The site of Alexandria, like that of its neighboring port, Georgetown, was first mentioned by Captain John Smith in his History of Virginia. He described sailing up past the Alexandria site in 1608. Some dates have never been firmly established, but it is reasonable to believe that by 1656, ships from Holland and England were trading up the Potomac for cargoes of tobacco, corn, and furs; the latter bought from the Dong Indians.

In the middle of the seventeenth century, Charles II deeded the land in this part of Virginia to Robert Howsing, and the six thousand acres were later sold to John Alexander.

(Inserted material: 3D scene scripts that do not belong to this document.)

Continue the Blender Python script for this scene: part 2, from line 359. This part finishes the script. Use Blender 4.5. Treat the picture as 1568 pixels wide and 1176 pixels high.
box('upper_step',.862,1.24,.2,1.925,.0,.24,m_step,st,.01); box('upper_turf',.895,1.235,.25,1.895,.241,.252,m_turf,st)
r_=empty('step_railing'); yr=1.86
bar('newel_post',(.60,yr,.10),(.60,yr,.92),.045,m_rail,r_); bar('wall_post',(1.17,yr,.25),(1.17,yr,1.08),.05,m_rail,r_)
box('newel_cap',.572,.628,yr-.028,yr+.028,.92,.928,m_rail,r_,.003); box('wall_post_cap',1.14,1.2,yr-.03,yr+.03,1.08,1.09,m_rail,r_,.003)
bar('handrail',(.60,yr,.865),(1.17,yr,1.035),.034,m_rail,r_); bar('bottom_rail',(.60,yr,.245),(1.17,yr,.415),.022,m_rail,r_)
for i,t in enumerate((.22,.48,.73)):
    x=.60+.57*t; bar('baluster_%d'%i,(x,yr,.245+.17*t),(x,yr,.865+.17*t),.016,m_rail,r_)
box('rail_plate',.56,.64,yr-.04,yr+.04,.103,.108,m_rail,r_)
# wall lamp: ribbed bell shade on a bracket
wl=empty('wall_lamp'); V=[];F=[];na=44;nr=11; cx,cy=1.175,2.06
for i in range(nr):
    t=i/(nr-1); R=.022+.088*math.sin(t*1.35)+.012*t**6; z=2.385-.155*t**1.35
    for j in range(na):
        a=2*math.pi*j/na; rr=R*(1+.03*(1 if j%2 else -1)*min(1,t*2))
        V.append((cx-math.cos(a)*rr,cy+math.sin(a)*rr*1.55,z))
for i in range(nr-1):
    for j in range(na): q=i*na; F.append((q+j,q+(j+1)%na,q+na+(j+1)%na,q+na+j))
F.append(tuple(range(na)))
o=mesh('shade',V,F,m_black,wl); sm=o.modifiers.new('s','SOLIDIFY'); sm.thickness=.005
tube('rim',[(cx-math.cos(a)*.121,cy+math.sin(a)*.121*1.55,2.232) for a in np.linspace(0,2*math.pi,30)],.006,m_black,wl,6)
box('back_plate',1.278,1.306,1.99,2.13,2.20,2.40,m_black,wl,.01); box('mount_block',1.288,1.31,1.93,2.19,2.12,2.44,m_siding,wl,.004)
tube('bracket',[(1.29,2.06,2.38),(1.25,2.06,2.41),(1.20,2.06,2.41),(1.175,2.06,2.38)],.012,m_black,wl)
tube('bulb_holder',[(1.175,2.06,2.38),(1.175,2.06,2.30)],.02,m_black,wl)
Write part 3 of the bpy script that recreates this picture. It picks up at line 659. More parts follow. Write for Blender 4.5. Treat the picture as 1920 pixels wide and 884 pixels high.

He dispatched settlers to the site, called initially the Hunting Creek region, and by 1685 it had become an active port.

During the first quarter of the eighteenth century, only four American ports, New York, Philadelphia, Boston, and Salem, exceeded in tonnage the exports of the area now called Alexandria. By 1745 wheat had replaced tobacco as the dominant crop, and flour from the port was sold to the Caribbean squadron of the British fleet.

Alexandria was an international port that was expected to overtake Philadelphia in terms of exports, but a variety of adverse forces began to impinge on the Potomac River trade. A yellow fever epidemic hit the city in 1803; the War of 1812 halted trading out of Alexandria, and gradually, by 1840 export receipts at Alexandria gave way to the rise of Baltimore. The final demise of Alexandria as a port came with the arrival of the railroads.